Capitalism is ok, it just needs checks and balances. Right now those aren’t strong enough, and people suffer.

Puzzledandpissedoff · 19/10/2017 11:06

Capitalism is absolutely fine by me - it’s the least worst option.
At the same time unfettered, unregulated corporate dominance is hell waiting to happen. Capitalism is the best we have now, as long as it’s balanced by strong forces of society/decent government who keep the darker side in check. Social democracy if you will

Well said - the sensible, middle of the road approach which often gets the best results in the end

It always irritates me when capitalism are automatically damned as wanting to "grind the little guy into the dust" and all socialists just as quickly accused of trying to tear everything down for the sake of it

There really is a better place to be found at the centre

kaytee87 · 19/10/2017 12:25

anatidae I’ve never seen such sense written on here about politics and it perfectly describes the way I feel. I just wish Lib Dem was a stronger, more centralist party. We don’t have anyone decent to choose from.

I vote you for prime minister Grin

Anatidae · 19/10/2017 12:38

Challenge accepted kaytee !

My terms are reasonable :)

Perhaps moderate politics is revolutionary these days? I think if you put a bunch of 40- 60 something women in barge on the world we’d have it all sorted out by lunchtime.

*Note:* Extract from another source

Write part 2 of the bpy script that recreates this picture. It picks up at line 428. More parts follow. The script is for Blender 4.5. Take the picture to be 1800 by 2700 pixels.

MrsFezziwig · 19/10/2017 12:44

Like the idea of the barge! Grin
I’m in!

kaytee87 · 19/10/2017 12:48

I’ll hand out your fliers Wink

Anatidae · 19/10/2017 12:52

Doh. Charge.

Although I’m not against a barge based HQ, as long as there’s a ready supply of tea...

What do we want?
Sensible evidence based policy!
When do we want it?
After a buffer period of gradual introduction to prevent economic shock!